From 1982 to 1991, she lived in Los Angeles, California, and painted and exhibited in L.A. galleries. She exhibited her paintings and collages at galleries in Los Angeles, as well as curating and judging numerous art exhibitions.
In Los Angeles, she was President of Los Angeles Artists Equity, a chapter of the national organization for visual artists for four years. She served many more years on the Artists Equity National Board as Regional Vice President for the Southwest U.S. She also began teaching in the Art Department at Pierce College in Woodland Hills, CA.
In 1991, after moving back to New York City, she served as President of the New York Artists Equity Association and painted and exhibited from her New York loft in SoHo.
In 1996 she bought a studio/home and opened a gallery in downtown Gallatin, TN.
In 1998, she founded ART–Sumner, a non-profit fine arts organization of artists and art connoisseurs in Sumner County, TN. She was President of the Arts Council in Gallatin, TN in 1999. She taught art at Nossi College of Art in Nashville, from and began to work for Vanderbilt as a web designer and graphic illustrator.

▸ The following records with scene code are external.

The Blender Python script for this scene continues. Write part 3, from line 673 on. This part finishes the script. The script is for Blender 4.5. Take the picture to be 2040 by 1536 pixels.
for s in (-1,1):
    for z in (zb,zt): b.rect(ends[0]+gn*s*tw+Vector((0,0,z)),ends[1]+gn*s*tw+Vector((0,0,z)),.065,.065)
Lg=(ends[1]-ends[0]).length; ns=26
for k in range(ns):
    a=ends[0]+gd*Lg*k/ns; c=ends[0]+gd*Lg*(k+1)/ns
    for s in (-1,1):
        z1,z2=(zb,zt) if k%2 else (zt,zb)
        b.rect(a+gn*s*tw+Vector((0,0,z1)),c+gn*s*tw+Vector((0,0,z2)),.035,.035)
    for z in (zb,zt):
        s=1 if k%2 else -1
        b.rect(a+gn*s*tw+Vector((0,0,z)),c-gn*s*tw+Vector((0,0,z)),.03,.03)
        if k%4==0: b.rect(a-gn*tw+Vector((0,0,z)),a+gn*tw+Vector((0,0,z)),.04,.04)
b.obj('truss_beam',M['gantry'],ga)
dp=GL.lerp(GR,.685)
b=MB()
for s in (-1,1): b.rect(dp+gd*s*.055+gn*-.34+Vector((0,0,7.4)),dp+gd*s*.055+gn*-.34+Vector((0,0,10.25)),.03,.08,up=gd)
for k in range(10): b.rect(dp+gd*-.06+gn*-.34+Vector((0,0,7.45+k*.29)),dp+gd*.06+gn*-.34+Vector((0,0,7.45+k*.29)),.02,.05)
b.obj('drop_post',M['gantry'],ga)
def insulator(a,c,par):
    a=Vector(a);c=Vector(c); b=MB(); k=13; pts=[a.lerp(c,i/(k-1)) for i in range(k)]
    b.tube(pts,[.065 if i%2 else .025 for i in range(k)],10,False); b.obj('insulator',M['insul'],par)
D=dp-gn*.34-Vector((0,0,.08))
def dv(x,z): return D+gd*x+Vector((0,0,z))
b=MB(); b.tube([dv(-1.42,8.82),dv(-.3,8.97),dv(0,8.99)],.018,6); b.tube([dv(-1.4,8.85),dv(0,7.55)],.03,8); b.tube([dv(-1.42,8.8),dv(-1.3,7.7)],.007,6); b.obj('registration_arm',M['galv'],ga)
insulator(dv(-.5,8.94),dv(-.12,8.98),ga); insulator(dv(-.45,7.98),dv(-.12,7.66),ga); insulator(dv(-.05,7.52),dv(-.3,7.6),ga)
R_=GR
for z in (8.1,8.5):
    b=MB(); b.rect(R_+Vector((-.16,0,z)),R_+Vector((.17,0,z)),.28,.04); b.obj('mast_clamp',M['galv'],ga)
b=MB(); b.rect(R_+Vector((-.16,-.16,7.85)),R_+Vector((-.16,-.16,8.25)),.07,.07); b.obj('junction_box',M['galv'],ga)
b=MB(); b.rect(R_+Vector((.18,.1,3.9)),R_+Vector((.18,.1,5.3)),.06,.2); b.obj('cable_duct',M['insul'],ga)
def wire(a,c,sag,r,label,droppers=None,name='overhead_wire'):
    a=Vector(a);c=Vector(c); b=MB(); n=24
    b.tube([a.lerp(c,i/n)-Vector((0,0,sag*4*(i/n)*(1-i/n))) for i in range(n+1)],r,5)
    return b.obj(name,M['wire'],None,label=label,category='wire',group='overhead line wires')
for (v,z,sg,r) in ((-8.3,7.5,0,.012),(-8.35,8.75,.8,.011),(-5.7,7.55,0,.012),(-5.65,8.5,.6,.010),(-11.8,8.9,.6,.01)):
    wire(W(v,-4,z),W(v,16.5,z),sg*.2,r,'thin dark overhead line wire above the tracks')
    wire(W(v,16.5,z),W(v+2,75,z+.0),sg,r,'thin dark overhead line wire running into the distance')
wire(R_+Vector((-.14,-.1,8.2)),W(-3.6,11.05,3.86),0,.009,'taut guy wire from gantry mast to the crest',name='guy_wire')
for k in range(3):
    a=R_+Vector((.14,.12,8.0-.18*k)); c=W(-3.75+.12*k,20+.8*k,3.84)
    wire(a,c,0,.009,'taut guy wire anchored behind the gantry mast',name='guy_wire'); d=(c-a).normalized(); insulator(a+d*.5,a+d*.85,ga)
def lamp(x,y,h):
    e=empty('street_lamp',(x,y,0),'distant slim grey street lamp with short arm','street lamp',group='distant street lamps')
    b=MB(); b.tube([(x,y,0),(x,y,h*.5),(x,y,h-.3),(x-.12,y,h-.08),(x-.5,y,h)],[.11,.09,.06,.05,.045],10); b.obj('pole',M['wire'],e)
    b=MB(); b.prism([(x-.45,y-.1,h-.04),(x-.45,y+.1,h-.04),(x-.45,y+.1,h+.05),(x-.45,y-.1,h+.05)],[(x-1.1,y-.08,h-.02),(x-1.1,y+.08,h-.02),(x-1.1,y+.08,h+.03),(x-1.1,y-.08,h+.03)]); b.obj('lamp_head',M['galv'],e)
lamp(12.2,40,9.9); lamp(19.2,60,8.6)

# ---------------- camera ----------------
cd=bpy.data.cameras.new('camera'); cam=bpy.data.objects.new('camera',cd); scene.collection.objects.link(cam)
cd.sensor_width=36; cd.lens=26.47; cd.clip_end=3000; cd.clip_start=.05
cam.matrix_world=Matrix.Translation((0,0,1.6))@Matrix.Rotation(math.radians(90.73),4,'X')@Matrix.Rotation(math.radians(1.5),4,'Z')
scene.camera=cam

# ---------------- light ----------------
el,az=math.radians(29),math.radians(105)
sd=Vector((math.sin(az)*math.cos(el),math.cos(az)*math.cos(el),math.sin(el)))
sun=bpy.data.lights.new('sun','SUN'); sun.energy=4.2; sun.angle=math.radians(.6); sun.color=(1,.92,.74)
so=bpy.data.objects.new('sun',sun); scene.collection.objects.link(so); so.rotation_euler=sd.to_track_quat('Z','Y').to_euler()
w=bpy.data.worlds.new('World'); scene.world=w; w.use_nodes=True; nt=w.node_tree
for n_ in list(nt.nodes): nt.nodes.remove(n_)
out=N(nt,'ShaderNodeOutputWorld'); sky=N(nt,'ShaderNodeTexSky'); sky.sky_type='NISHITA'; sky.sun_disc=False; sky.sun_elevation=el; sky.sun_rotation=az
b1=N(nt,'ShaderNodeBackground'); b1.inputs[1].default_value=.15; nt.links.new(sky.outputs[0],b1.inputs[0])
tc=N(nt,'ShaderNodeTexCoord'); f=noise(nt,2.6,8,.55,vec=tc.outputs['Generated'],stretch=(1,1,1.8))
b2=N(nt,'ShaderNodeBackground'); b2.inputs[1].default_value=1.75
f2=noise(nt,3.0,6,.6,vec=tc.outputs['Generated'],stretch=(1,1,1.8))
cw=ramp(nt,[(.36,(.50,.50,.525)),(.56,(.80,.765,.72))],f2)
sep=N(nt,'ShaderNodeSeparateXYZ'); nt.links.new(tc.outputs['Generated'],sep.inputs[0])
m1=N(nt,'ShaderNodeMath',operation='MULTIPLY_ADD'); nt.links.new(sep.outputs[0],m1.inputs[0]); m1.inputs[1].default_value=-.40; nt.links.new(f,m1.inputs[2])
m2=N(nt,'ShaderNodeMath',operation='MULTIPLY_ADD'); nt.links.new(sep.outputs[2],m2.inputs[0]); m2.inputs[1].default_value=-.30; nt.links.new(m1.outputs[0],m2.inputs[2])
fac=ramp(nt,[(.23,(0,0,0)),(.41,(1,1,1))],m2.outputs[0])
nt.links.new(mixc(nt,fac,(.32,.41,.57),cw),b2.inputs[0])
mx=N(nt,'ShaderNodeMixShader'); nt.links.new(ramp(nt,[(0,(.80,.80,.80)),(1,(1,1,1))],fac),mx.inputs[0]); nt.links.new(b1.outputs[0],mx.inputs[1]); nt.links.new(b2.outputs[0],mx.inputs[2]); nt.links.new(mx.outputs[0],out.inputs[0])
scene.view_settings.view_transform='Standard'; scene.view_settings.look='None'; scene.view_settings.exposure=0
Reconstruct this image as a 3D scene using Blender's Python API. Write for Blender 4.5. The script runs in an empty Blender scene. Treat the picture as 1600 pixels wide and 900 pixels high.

She also taught art privately in her studio.
From 2000, she taught Art History and Humanities at the University of Phoenix, Nashville Campus, Drawing and Introductory Art for the Art Institute of Tennessee—Nashville.
In 2007 she moved to New Harmony, IN, opened a studio there and showed locally. She taught for the Art Department at the University of Southern Indiana, beginning in 2009, and was on the faculty for many years.
In 2012 she moved back to Louisville, KY to open a private studio in Middletown, Kentucky and continues to be active in the arts, exhibiting world-wide and teaching art to serious artists in her studio.
You may see more of her biography in Who’s Who In America, current issues of Who’s Who in American Art, Marquis’ Who’s Who of American Women Artists, An Encyclopedia of Twentieth-Century North American Women Artists, Who’s Who in the United States (Strathmore), and Female Artists in the United States: a Research and Resource Guide. She is also listed in Community Leaders of America, 1980-2006.
Withrow Lineage: My father is Alfred Seiders Withrow. My daughter has traced my father's lineage, back to King Henry V, of England, and the Plantagenets. I am not privy to her Ancester.com family tree, but she has given me the ancestors in a photo. (I don't know how to upload it.)